#### GOAL OF THE EXERCISE
Search the listing below for the string "script" and show each line that contains it.

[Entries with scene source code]
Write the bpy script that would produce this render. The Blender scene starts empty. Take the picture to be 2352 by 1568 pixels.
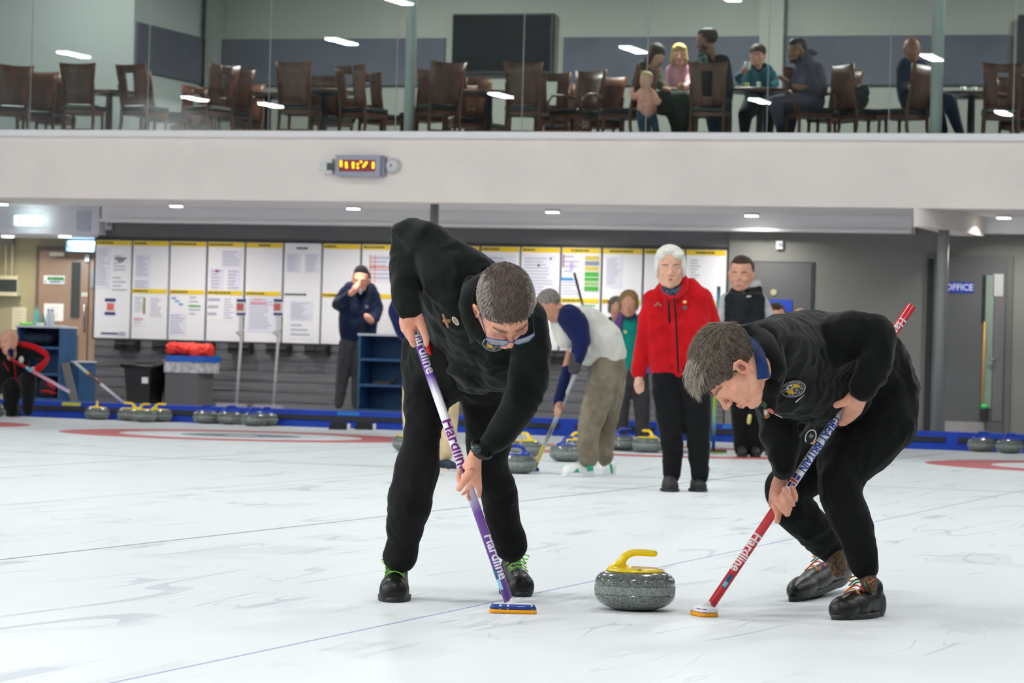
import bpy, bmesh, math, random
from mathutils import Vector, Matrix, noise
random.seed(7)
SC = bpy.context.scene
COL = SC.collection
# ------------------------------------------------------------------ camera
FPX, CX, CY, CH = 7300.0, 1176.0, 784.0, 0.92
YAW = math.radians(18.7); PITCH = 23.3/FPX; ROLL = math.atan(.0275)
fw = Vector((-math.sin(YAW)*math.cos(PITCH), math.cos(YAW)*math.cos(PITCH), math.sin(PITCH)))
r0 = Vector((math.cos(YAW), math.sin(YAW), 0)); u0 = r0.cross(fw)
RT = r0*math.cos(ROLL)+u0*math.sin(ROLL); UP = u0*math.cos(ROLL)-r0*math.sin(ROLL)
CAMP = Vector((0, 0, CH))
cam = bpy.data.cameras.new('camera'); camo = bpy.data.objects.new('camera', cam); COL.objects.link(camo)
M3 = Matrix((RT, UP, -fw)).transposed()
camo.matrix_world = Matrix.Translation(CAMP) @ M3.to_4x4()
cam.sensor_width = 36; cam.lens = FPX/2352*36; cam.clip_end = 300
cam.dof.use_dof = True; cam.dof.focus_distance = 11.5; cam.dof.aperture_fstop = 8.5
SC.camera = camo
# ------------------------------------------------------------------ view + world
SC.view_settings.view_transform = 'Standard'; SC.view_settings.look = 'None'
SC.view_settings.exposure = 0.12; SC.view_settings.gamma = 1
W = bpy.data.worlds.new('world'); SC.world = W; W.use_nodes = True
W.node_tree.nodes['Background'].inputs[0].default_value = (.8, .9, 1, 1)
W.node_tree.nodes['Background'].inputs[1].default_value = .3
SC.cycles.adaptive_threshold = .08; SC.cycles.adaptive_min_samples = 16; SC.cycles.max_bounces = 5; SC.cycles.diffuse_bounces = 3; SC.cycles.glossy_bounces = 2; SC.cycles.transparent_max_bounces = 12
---
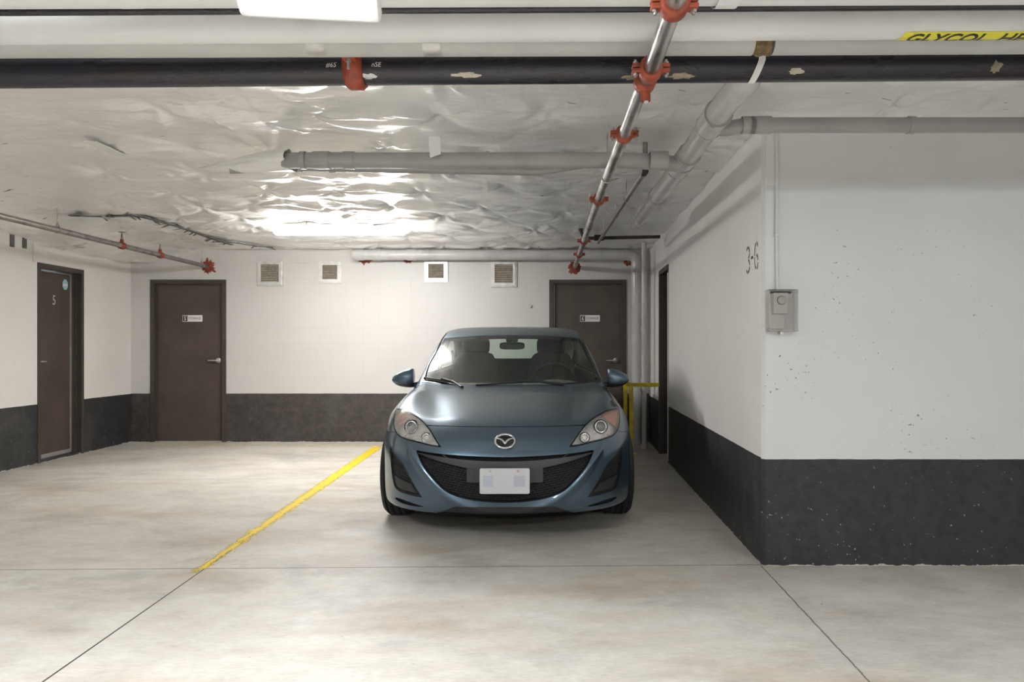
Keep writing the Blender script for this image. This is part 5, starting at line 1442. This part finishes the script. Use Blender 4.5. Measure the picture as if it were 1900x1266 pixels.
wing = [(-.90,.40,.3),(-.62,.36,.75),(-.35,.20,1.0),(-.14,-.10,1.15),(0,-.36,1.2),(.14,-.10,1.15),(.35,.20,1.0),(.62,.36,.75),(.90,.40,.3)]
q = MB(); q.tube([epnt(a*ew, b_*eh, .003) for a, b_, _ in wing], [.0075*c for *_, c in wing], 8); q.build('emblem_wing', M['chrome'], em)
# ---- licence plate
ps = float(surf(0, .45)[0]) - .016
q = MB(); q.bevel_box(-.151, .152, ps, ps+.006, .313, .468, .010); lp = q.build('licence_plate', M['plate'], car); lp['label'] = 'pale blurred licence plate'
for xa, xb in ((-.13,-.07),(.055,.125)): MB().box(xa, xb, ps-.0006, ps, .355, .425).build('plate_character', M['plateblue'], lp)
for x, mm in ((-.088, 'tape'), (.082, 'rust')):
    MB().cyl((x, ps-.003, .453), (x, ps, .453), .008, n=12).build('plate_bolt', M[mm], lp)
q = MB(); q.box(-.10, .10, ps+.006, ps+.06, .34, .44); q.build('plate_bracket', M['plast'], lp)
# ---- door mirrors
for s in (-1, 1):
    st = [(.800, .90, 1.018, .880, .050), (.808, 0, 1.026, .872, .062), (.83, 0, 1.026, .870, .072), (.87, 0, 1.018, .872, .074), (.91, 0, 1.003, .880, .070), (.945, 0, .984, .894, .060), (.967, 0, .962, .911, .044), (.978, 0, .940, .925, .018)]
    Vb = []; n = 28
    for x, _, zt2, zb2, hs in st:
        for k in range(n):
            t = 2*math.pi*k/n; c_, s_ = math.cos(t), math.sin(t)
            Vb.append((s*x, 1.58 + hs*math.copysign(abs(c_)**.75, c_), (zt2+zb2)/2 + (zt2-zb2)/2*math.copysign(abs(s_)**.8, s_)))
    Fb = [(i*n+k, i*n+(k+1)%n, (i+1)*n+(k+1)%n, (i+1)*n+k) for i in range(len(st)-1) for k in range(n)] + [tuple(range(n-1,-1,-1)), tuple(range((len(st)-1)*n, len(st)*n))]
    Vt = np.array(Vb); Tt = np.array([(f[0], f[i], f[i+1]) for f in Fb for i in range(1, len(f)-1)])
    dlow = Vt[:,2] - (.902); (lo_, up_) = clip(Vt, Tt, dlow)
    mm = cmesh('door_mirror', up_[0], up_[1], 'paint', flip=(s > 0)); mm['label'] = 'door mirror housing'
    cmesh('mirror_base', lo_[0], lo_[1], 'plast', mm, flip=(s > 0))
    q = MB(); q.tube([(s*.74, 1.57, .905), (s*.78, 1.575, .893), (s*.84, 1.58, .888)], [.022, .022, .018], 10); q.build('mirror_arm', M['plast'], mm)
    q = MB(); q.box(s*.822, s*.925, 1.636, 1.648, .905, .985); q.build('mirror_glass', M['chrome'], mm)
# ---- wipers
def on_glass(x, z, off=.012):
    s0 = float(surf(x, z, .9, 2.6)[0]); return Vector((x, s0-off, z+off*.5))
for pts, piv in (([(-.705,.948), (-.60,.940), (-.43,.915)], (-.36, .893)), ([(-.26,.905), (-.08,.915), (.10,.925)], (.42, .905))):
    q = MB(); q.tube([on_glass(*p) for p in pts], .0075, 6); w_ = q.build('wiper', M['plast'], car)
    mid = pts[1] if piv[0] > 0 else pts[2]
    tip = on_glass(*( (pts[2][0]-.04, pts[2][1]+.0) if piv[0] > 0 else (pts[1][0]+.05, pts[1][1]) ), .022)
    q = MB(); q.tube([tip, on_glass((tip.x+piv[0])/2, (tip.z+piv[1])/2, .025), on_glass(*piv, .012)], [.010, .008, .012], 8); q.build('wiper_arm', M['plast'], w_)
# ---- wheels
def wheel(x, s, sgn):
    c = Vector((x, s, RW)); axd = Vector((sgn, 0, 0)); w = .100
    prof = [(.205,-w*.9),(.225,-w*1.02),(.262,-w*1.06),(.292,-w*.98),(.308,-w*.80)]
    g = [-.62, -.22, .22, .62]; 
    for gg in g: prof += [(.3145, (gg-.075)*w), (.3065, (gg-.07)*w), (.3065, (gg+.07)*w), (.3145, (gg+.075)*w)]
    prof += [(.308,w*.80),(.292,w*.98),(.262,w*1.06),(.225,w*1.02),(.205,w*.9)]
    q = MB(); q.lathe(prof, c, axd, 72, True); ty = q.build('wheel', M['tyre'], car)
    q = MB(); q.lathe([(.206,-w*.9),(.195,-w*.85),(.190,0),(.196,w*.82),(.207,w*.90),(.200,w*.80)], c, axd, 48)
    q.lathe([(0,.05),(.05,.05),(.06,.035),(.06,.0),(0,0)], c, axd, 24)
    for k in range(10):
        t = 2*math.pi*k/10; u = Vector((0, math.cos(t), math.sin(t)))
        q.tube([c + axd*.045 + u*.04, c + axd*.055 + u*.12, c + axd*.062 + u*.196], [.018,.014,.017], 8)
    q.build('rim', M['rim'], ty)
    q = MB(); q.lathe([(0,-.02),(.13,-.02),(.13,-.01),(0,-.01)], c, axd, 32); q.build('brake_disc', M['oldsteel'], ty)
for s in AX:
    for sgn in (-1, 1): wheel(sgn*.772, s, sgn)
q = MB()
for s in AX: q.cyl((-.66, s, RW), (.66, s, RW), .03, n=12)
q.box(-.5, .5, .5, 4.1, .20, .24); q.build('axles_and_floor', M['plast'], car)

#### WRITTEN REPLY
Write the bpy script that would produce this render. The Blender scene starts empty. Take the picture to be 2352 by 1568 pixels.
Keep writing the Blender script for this image. This is part 5, starting at line 1442. This part finishes the script. Use Blender 4.5. Measure the picture as if it were 1900x1266 pixels.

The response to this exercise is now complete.